China Won’t Let Putin Lose His Ugly Ukraine War

John Lee

Who needs enemies when you have friends like Vladimir Putin?

This is what Xi Jinping must be thinking just six weeks after the two announced a “no limits” friendship to make the world safe for autocracies by taking on America and the other democracies, weakening Washington’s alliances in Europe and Asia and overturning the primacy of liberal democratic norms in place since the end of the Cold War in the early 1990s.

In recent days, the Russian president requested military assistance from his Chinese counterpart to fight a war when much of the world is uniting against him. The cascading sanctions could soon begin to affect Chinese companies doing business with Russian entities.

If Xi makes good on his earlier promises to support Putin, China will find itself joining the club of pariah nations that includes Russia, North Korea, Syria and Iran. If Xi turns his back on Putin in this time of need, his word can no longer be believed while his country will not regain the trust of the West. In short, Xi has seriously miscalculated.

Where does China go from here?

Under Xi, Beijing cannot reverse course. He is a genuine ideologue in the mold of Mao Zedong who sees the Chinese Communist Party as being in permanent conflict with liberal democracies. Xi Jinping Thought, officially included in the party’s constitution in 2018, promises a “tireless struggle” against alternative systems.

Xi has made clear that his intention is to take Taiwan, replace American pre-eminence in Asia and establish China as the uncontested leader in the Indo-Pacific before emerging as the leading global power. As with Russia, the Chinese plan is to demand a formal sphere of influence over its neighbors, which means shaping and even vetoing their domestic and foreign-policy decisions.

Having put more than 1.5 million party officials, including many of his rivals, in jail under a so-called anti-corruption drive, his political and possibly personal survival depends on him producing what he is promising. Bear in mind that the National People’s Congress just removed the two-term limit on the presidency, which effectively opens the way for Xi to remain leader for life — provided he can deliver. That doesn’t leave much room for compromise or genuine cooperation with America or the West.

Xi, moreover, cannot tolerate an embarrassing Russian retreat. That would only energize the West by showing that it is possible to stand up to dictators and prevail. The Taiwanese people would take heart, as would those in other Asian states. If that occurred, Xi’s plans to gradually impose a Sino-centric order in the Indo-Pacific will meet even more resistance.

This means Xi will try to offer just enough economic and military assistance to prevent Russian humiliation, but seek to do so quietly and even surreptitiously. This means walking back his “no limits” friendship in appearance but not substance.

China is playing a longer game and still needs capital, technology, know-how and access to Western markets to eventually surpass the United States. For this reason, Xi will try to convince the world he is vastly different from Putin even if both loathe democracy, seek the end of America’s alliances and resort to coercion to rewrite borders and rules in their favor.

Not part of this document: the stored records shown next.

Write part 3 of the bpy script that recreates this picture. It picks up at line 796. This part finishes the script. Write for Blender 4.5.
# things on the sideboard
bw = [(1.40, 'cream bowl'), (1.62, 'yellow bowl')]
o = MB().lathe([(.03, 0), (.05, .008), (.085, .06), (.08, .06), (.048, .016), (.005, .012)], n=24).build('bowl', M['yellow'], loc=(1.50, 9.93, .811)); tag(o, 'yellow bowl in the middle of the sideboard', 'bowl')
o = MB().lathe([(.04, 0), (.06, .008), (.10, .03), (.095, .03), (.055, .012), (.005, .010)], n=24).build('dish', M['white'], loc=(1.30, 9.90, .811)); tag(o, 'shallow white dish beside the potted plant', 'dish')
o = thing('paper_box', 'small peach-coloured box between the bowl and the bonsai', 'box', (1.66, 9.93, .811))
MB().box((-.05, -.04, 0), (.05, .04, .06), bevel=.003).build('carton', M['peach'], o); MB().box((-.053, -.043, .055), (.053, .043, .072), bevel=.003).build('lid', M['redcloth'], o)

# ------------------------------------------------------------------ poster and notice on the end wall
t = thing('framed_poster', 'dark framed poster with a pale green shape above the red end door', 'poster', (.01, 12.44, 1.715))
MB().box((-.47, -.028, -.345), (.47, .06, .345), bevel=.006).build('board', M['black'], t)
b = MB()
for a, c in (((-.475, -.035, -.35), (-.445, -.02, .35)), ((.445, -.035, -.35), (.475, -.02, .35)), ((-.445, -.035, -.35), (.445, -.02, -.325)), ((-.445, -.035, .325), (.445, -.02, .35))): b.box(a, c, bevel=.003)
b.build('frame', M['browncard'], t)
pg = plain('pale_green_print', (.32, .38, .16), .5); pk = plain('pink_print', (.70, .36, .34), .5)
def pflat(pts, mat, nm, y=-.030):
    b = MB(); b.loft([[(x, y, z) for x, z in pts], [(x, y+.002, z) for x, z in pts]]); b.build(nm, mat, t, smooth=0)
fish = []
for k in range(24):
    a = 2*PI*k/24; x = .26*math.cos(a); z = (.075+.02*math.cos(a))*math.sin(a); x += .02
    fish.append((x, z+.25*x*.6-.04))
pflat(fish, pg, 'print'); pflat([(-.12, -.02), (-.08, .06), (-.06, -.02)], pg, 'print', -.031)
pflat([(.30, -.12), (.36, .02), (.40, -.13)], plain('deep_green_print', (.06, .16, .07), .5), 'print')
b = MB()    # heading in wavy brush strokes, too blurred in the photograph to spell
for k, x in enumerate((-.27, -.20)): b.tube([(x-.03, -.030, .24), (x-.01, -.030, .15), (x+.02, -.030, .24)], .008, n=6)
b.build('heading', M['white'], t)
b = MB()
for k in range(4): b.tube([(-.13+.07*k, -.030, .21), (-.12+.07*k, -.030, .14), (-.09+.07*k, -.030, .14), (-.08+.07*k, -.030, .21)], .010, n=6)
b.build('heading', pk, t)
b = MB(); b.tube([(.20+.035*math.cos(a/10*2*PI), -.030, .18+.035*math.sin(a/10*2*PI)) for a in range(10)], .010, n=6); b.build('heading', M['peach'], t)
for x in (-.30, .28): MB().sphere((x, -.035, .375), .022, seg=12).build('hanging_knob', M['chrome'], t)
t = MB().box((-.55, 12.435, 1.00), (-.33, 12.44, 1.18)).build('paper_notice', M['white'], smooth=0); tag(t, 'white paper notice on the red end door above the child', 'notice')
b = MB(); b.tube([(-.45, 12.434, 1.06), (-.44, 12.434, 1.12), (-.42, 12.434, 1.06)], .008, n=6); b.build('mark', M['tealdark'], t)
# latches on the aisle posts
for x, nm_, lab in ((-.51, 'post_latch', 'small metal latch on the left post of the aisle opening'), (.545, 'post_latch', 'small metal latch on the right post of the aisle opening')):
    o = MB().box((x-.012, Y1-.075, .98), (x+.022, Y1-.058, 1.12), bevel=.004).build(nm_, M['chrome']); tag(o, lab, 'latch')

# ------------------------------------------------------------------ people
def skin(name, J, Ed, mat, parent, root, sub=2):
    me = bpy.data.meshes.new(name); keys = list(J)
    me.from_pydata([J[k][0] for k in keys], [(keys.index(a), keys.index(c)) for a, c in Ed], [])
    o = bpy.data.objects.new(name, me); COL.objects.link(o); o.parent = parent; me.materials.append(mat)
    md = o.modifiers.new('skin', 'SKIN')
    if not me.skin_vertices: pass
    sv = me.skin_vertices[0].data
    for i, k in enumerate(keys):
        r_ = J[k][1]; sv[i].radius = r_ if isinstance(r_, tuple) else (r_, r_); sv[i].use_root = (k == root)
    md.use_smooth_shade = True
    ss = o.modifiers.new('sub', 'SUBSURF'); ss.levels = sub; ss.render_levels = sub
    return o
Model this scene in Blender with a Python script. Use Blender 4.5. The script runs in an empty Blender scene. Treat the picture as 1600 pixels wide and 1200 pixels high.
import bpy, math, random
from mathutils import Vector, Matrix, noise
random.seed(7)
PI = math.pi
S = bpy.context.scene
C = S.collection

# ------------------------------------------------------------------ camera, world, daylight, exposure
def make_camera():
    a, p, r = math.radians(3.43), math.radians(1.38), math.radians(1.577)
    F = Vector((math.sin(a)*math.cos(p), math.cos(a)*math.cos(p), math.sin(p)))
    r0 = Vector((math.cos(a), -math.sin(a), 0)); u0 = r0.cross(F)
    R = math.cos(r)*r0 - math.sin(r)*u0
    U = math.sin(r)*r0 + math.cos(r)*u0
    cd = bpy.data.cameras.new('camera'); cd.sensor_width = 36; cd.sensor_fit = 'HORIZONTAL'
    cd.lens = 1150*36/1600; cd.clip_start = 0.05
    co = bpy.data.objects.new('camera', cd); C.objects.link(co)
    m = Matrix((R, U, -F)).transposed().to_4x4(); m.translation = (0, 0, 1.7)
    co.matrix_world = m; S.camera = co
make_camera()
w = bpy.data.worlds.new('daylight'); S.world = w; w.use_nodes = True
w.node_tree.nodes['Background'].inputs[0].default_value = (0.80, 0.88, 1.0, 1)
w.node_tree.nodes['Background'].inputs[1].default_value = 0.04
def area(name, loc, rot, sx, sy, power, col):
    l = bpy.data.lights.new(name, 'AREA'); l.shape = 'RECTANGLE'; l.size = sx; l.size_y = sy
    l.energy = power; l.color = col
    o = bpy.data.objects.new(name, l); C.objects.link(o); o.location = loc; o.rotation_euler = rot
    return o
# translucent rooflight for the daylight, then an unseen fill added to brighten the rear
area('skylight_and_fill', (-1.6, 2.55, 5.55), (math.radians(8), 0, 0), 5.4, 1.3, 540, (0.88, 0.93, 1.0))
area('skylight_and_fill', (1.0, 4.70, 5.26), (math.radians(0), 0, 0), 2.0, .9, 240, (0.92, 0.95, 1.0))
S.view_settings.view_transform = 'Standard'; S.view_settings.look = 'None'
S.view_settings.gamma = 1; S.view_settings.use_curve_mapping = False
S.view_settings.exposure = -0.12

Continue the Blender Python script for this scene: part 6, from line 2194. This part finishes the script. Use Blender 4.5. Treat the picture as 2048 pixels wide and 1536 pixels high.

If America can’t change who is in power in Moscow and Beijing, it can prepare better for what is to come. In an observation attributed to Vladimir Lenin, there are decades where nothing happens; and then there are weeks where decades happen. Putin’s violence has brought us to that time when developments that might have taken decades are playing out in a matter of weeks.

Russia is a declining power and China a still-rising one. This explains Putin’s rashness and impatience on the one hand and Xi’s caution and uncharacteristic indecisiveness regarding how to respond to the Ukraine crisis on the other.

Regardless, current events should invigorate democracy’s sense of fight and mission. China will come with force and in numbers if it ever thinks it can succeed — whether it be in Taiwan or another disputed territory. What we do now and then after the Ukraine crisis will determine whether the democracies are truly in decline as Xi believes or if it is the latter who must rethink his mission and China’s place in history.